■ TASK DATA
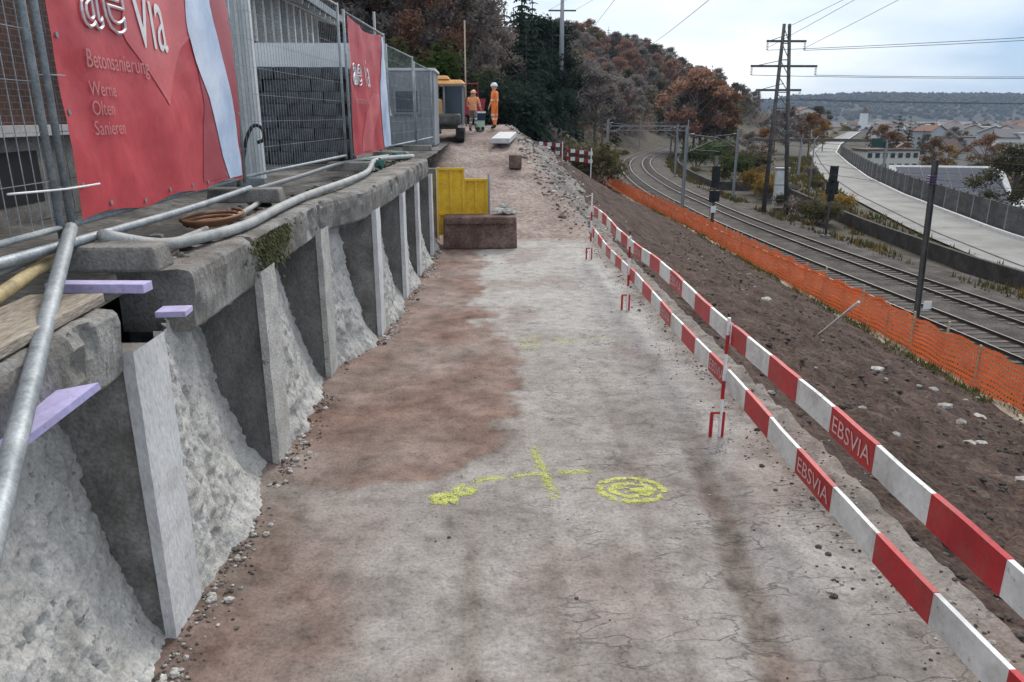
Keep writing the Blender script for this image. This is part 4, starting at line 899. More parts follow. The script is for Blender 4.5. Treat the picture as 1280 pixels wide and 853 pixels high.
# ------------------------------------------------------------------ railway
def off(y, d):                                     # point d metres right of the double track's centre line
    t = Vector((tcx(y+1)-tcx(y-1), 2)).normalized(); return (tcx(y)+t.y*d, y-t.x*d)
YS = [4+k*1.5 for k in range(175)]
m = MB(); prof = [(-5.8, -6.5), (-4.3, -5.93), (0, -5.90), (4.3, -5.93), (5.2, -6.25), (7.9, -6.38)]
m.grid(41, len(YS), lambda u, v: (lambda y, d: (*off(y, d), interp(d, [p[0] for p in prof], [p[1] for p in prof])+.03*fbm(d*1.5, y*.7)))(YS[round(v*(len(YS)-1))], lerp(-5.8, 7.9, u)))
struct('ballast_bed', m, M['ballast'], 'grey brown ballast under the two railway tracks', smooth=True)
slp = MB().box((0, 0, 0), (2.5, .26, .16), taper=.93).mesh('sleeper', M['sleeper'])
for s, lb in ((-1.9, 'near railway track curving away, closest to the orange net'), (1.9, 'far railway track curving away, closest to the dark wall')):
    y0 = 20; px0, py0 = off(y0, s); t = thing('railway_track', lb, 'railway track', (px0, py0, -5.9), 0, 'railway tracks')
    for g in (-.75, .75):
        m = MB(); pr = [(-.07, -.17), (.07, -.17), (.07, -.15), (.02, -.13), (.02, -.04), (.036, -.03), (.036, 0), (-.036, 0), (-.036, -.03), (-.02, -.04), (-.02, -.13), (-.07, -.15)]
        yy = [4+k*2. for k in range(131)]; n = len(pr)
        for y in yy:
            for q in pr: x_, y_ = off(y, s+g+q[0]); m.v.append((x_, y_, -5.74+q[1]))
        for i in range(len(yy)-1):
            for j in range(n): m.f.append((i*n+j, i*n+(j+1) % n, (i+1)*n+(j+1) % n, (i+1)*n+j)); m.mi.append(1 if j in (6,) else 0)
        part('rail', m, [M['rail'], M['rail_top']], t, True)
    k = 0; y = 12.
    while y < 165 and k < 240:
        x_, y_ = off(y, s); o = link('sleeper', slp, t, (x_-px0, y_-py0, -.06)); o.rotation_euler = (0, 0, -math.atan2(tcx(y+1)-tcx(y-1), 2)); y += .63; k += 1

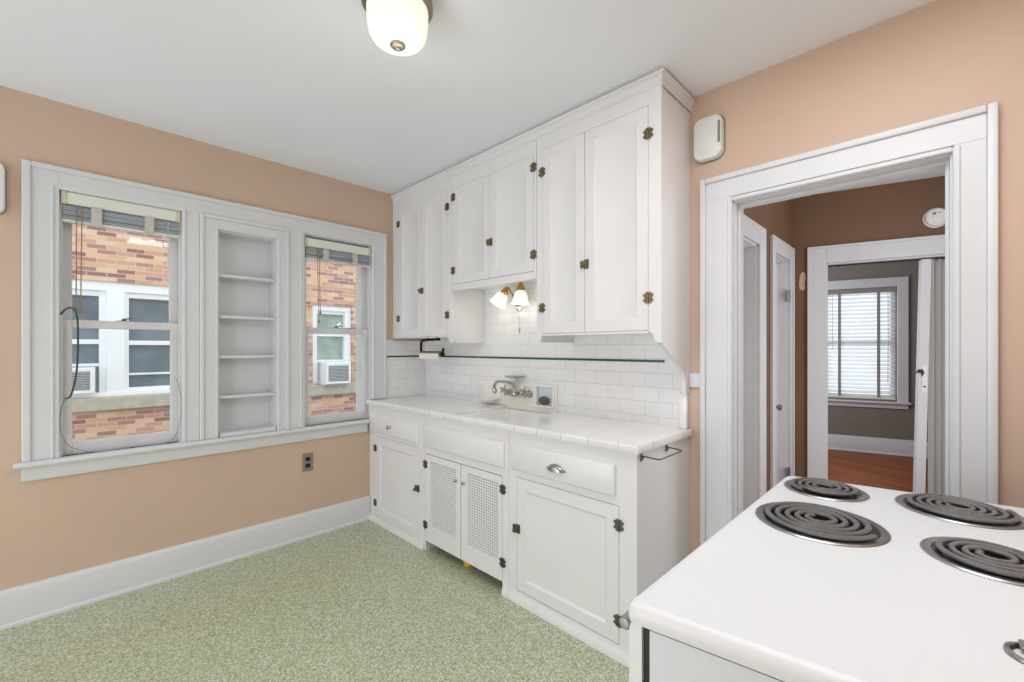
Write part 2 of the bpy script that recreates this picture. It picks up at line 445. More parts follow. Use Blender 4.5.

■ GIVEN INSTRUCTION
Using the data above, write out every line exactly, leaving the images behind.

■ THE RESPONSE
Keep writing the Blender script for this image. This is part 4, starting at line 899. More parts follow. The script is for Blender 4.5. Treat the picture as 1280 pixels wide and 853 pixels high.
# ------------------------------------------------------------------ railway
def off(y, d):                                     # point d metres right of the double track's centre line
    t = Vector((tcx(y+1)-tcx(y-1), 2)).normalized(); return (tcx(y)+t.y*d, y-t.x*d)
YS = [4+k*1.5 for k in range(175)]
m = MB(); prof = [(-5.8, -6.5), (-4.3, -5.93), (0, -5.90), (4.3, -5.93), (5.2, -6.25), (7.9, -6.38)]
m.grid(41, len(YS), lambda u, v: (lambda y, d: (*off(y, d), interp(d, [p[0] for p in prof], [p[1] for p in prof])+.03*fbm(d*1.5, y*.7)))(YS[round(v*(len(YS)-1))], lerp(-5.8, 7.9, u)))
struct('ballast_bed', m, M['ballast'], 'grey brown ballast under the two railway tracks', smooth=True)
slp = MB().box((0, 0, 0), (2.5, .26, .16), taper=.93).mesh('sleeper', M['sleeper'])
for s, lb in ((-1.9, 'near railway track curving away, closest to the orange net'), (1.9, 'far railway track curving away, closest to the dark wall')):
    y0 = 20; px0, py0 = off(y0, s); t = thing('railway_track', lb, 'railway track', (px0, py0, -5.9), 0, 'railway tracks')
    for g in (-.75, .75):
        m = MB(); pr = [(-.07, -.17), (.07, -.17), (.07, -.15), (.02, -.13), (.02, -.04), (.036, -.03), (.036, 0), (-.036, 0), (-.036, -.03), (-.02, -.04), (-.02, -.13), (-.07, -.15)]
        yy = [4+k*2. for k in range(131)]; n = len(pr)
        for y in yy:
            for q in pr: x_, y_ = off(y, s+g+q[0]); m.v.append((x_, y_, -5.74+q[1]))
        for i in range(len(yy)-1):
            for j in range(n): m.f.append((i*n+j, i*n+(j+1) % n, (i+1)*n+(j+1) % n, (i+1)*n+j)); m.mi.append(1 if j in (6,) else 0)
        part('rail', m, [M['rail'], M['rail_top']], t, True)
    k = 0; y = 12.
    while y < 165 and k < 240:
        x_, y_ = off(y, s); o = link('sleeper', slp, t, (x_-px0, y_-py0, -.06)); o.rotation_euler = (0, 0, -math.atan2(tcx(y+1)-tcx(y-1), 2)); y += .63; k += 1

Write part 2 of the bpy script that recreates this picture. It picks up at line 445. More parts follow. Use Blender 4.5.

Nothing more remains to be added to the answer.